## What to work on
Exactly repeat the material, dropping only the pictures.

## Dataset content
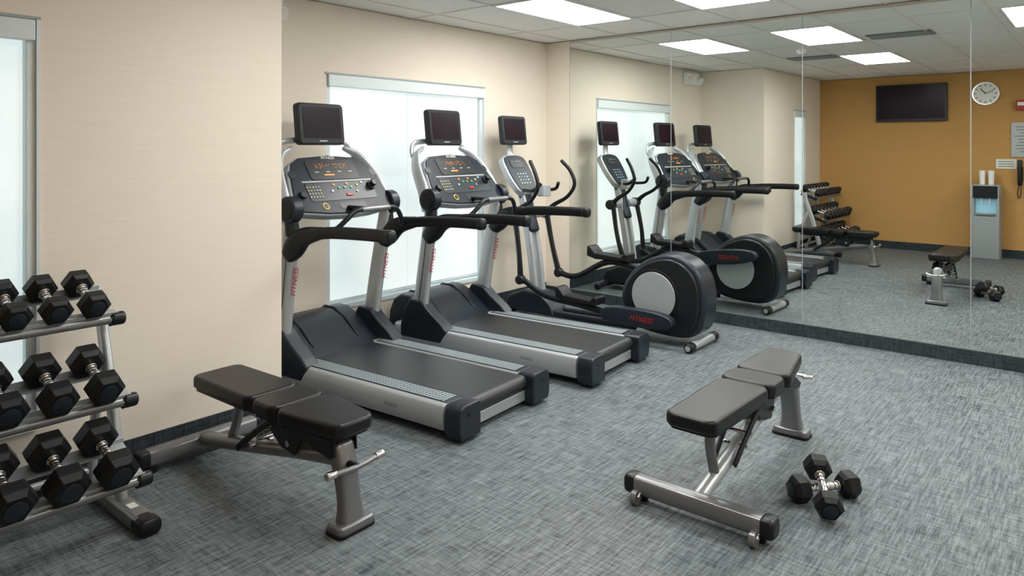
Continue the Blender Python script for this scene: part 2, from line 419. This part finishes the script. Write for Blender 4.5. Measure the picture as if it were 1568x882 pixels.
    for k in range(4):
        prism(f"label_{k}", rrect(.035, .008, .002, cx=-.15+k*.10, cy=.310), 'xy', .012, .0140, M['greyp'], E, 0, MT)
    prism("lower_panel", rrect(.60, .15, .03, cy=.15), 'xy', .006, .011, M['charcoal'], E, .002, MT)
    for i in range(5):
        for j in range(4):
            x = -.29+i*.024; y = .11+j*.026
            cyl(f"key_{i}_{j}", MT @ Vector((x, y, .008)), MT @ Vector((x, y, .015)), .0062, M['greyp'] if (i+2*j) % 4 else M['yellow'], E, seg=12)
    for i, (x, y, k) in enumerate(((-.02, .175, 'green'), (.03, .175, 'green'), (.09, .175, 'green'), (.15, .19, 'yellow'), (-.06, .2, 'amber'), (.13, .14, 'greyp'), (.2, .21, 'bluewin'), (.06, .205, 'amber'), (-.09, .15, 'bluewin'))):
        cyl(f"button_{i}", MT @ Vector((x, y, .010)), MT @ Vector((x, y, .017)), .009, M[k], E, seg=16)
    prism("stop_button", rrect(.06, .020, .009, cx=.05, cy=.115), 'xy', .009, .018, M['red'], E, .003, MT)
    cyl("start_ring", MT @ Vector((-.20, .035, .004)), MT @ Vector((-.20, .035, .012)), .026, M['yellow'], E, seg=24)
    cyl("start_ring_inner", MT @ Vector((-.20, .035, .008)), MT @ Vector((-.20, .035, .014)), .019, M['black'], E, seg=24)
    prism("tray_well", rrect(.24, .05, .02, cx=.04, cy=.03), 'xy', .007, .010, M['black'], E, 0, MT)
    for s in (-1, 1):
        cyl(f"ear_disc_{s}", MT @ Vector((s*.36, .30, .004)), MT @ Vector((s*.36, .30, .010)), .03, M['charcoal'], E)
    cyl("speed_joystick_base", MT @ Vector((.28, .18, .005)), MT @ Vector((.28, .18, .03)), .035, M['black'], E, bevel=.006)
    cyl("speed_joystick", MT @ Vector((.28, .18, .02)), MT @ Vector((.28, .18, .06)), .024, M['black'], E, bevel=.006)
    cyl("incline_joystick_base", MT @ Vector((-.35, .13, .005)), MT @ Vector((-.35, .13, .03)), .028, M['black'], E, bevel=.006)
    text("console_label", "FITNESS", .034, M['paper'], E, MT @ Matrix.Translation((0, .430, .0100)))
    sweep("pulse_grip_bar", [(-.42, 1.24, 1.045), (-.31, 1.14, 1.07), (-.24, 1.09, 1.14), (-.17, 1.08, 1.19), (0, 1.08, 1.195), (.17, 1.08, 1.19), (.24, 1.09, 1.14), (.31, 1.14, 1.07), (.42, 1.24, 1.045)],
          .017, .017, M['black'], E)
    sweep("grip_sensor", [(-.12, 1.08, 1.194), (.12, 1.08, 1.194)], .0195, .0195, M['frame'], E)
    sweep("grip_bracket", [(0, 1.10, 1.19), (0, 1.22, 1.19), (0, 1.36, 1.19)], .03, .014, M['black'], E, ref=(1, 0, 0))
    # monitor
    MM = Matrix.Translation((0, 1.63, 1.775)) @ Matrix.Rotation(math.radians(84), 4, 'X')
    prism("monitor_housing", rrect(.41, .30, .03), 'xy', -.055, .0, M['black'], E, .01, MM)
    prism("monitor_back", rrect(.30, .20, .03), 'xy', -.085, -.05, M['black'], E, .01, MM)
    prism("monitor_bezel", rrect(.395, .285, .025), 'xy', -.002, .006, M['rubber'], E, .003, MM)
    prism("monitor_screen", rrect(.335, .225, .004, cy=.008), 'xy', .005, .008, M['screen'], E, 0, MM)
    prism("monitor_badge", rrect(.07, .007, .002, cy=-.124), 'xy', .005, .008, M['silver'], E, 0, MM)
    sweep("monitor_hoop", [(-.33, 1.66, 1.48), (-.345, 1.69, 1.57), (-.30, 1.71, 1.635), (-.20, 1.715, 1.655), (0, 1.715, 1.66), (.20, 1.715, 1.655), (.30, 1.71, 1.635), (.345, 1.69, 1.57), (.33, 1.66, 1.48)],
          .014, .022, M['silver'], E, ref=(0, 1, 0))
    sweep("monitor_arm", [(0, 1.715, 1.64), (0, 1.71, 1.75)], .05, .016, M['charcoal'], E, ref=(1, 0, 0))
    for s in (-1, 1):
        d = Vector((0, -.13, .78)).normalized()
        text(f"upright_letters_{s}", "FITNESS", .055, M['red'], E, basis((s*.41, 1.402, .72), d, (-1, 0, 0), d.cross(Vector((-1, 0, 0)))))
    text("side_letters", "FITNESS", .03, M['dgrey'], E, basis((-.4408, .50, .12), (0, -1, 0), (0, 0, 1), (-1, 0, 0)))
    return E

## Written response
Continue the Blender Python script for this scene: part 2, from line 419. This part finishes the script. Write for Blender 4.5. Measure the picture as if it were 1568x882 pixels.
    for k in range(4):
        prism(f"label_{k}", rrect(.035, .008, .002, cx=-.15+k*.10, cy=.310), 'xy', .012, .0140, M['greyp'], E, 0, MT)
    prism("lower_panel", rrect(.60, .15, .03, cy=.15), 'xy', .006, .011, M['charcoal'], E, .002, MT)
    for i in range(5):
        for j in range(4):
            x = -.29+i*.024; y = .11+j*.026
            cyl(f"key_{i}_{j}", MT @ Vector((x, y, .008)), MT @ Vector((x, y, .015)), .0062, M['greyp'] if (i+2*j) % 4 else M['yellow'], E, seg=12)
    for i, (x, y, k) in enumerate(((-.02, .175, 'green'), (.03, .175, 'green'), (.09, .175, 'green'), (.15, .19, 'yellow'), (-.06, .2, 'amber'), (.13, .14, 'greyp'), (.2, .21, 'bluewin'), (.06, .205, 'amber'), (-.09, .15, 'bluewin'))):
        cyl(f"button_{i}", MT @ Vector((x, y, .010)), MT @ Vector((x, y, .017)), .009, M[k], E, seg=16)
    prism("stop_button", rrect(.06, .020, .009, cx=.05, cy=.115), 'xy', .009, .018, M['red'], E, .003, MT)
    cyl("start_ring", MT @ Vector((-.20, .035, .004)), MT @ Vector((-.20, .035, .012)), .026, M['yellow'], E, seg=24)
    cyl("start_ring_inner", MT @ Vector((-.20, .035, .008)), MT @ Vector((-.20, .035, .014)), .019, M['black'], E, seg=24)
    prism("tray_well", rrect(.24, .05, .02, cx=.04, cy=.03), 'xy', .007, .010, M['black'], E, 0, MT)
    for s in (-1, 1):
        cyl(f"ear_disc_{s}", MT @ Vector((s*.36, .30, .004)), MT @ Vector((s*.36, .30, .010)), .03, M['charcoal'], E)
    cyl("speed_joystick_base", MT @ Vector((.28, .18, .005)), MT @ Vector((.28, .18, .03)), .035, M['black'], E, bevel=.006)
    cyl("speed_joystick", MT @ Vector((.28, .18, .02)), MT @ Vector((.28, .18, .06)), .024, M['black'], E, bevel=.006)
    cyl("incline_joystick_base", MT @ Vector((-.35, .13, .005)), MT @ Vector((-.35, .13, .03)), .028, M['black'], E, bevel=.006)
    text("console_label", "FITNESS", .034, M['paper'], E, MT @ Matrix.Translation((0, .430, .0100)))
    sweep("pulse_grip_bar", [(-.42, 1.24, 1.045), (-.31, 1.14, 1.07), (-.24, 1.09, 1.14), (-.17, 1.08, 1.19), (0, 1.08, 1.195), (.17, 1.08, 1.19), (.24, 1.09, 1.14), (.31, 1.14, 1.07), (.42, 1.24, 1.045)],
          .017, .017, M['black'], E)
    sweep("grip_sensor", [(-.12, 1.08, 1.194), (.12, 1.08, 1.194)], .0195, .0195, M['frame'], E)
    sweep("grip_bracket", [(0, 1.10, 1.19), (0, 1.22, 1.19), (0, 1.36, 1.19)], .03, .014, M['black'], E, ref=(1, 0, 0))
    # monitor
    MM = Matrix.Translation((0, 1.63, 1.775)) @ Matrix.Rotation(math.radians(84), 4, 'X')
    prism("monitor_housing", rrect(.41, .30, .03), 'xy', -.055, .0, M['black'], E, .01, MM)
    prism("monitor_back", rrect(.30, .20, .03), 'xy', -.085, -.05, M['black'], E, .01, MM)
    prism("monitor_bezel", rrect(.395, .285, .025), 'xy', -.002, .006, M['rubber'], E, .003, MM)
    prism("monitor_screen", rrect(.335, .225, .004, cy=.008), 'xy', .005, .008, M['screen'], E, 0, MM)
    prism("monitor_badge", rrect(.07, .007, .002, cy=-.124), 'xy', .005, .008, M['silver'], E, 0, MM)
    sweep("monitor_hoop", [(-.33, 1.66, 1.48), (-.345, 1.69, 1.57), (-.30, 1.71, 1.635), (-.20, 1.715, 1.655), (0, 1.715, 1.66), (.20, 1.715, 1.655), (.30, 1.71, 1.635), (.345, 1.69, 1.57), (.33, 1.66, 1.48)],
          .014, .022, M['silver'], E, ref=(0, 1, 0))
    sweep("monitor_arm", [(0, 1.715, 1.64), (0, 1.71, 1.75)], .05, .016, M['charcoal'], E, ref=(1, 0, 0))
    for s in (-1, 1):
        d = Vector((0, -.13, .78)).normalized()
        text(f"upright_letters_{s}", "FITNESS", .055, M['red'], E, basis((s*.41, 1.402, .72), d, (-1, 0, 0), d.cross(Vector((-1, 0, 0)))))
    text("side_letters", "FITNESS", .03, M['dgrey'], E, basis((-.4408, .50, .12), (0, -1, 0), (0, 0, 1), (-1, 0, 0)))
    return E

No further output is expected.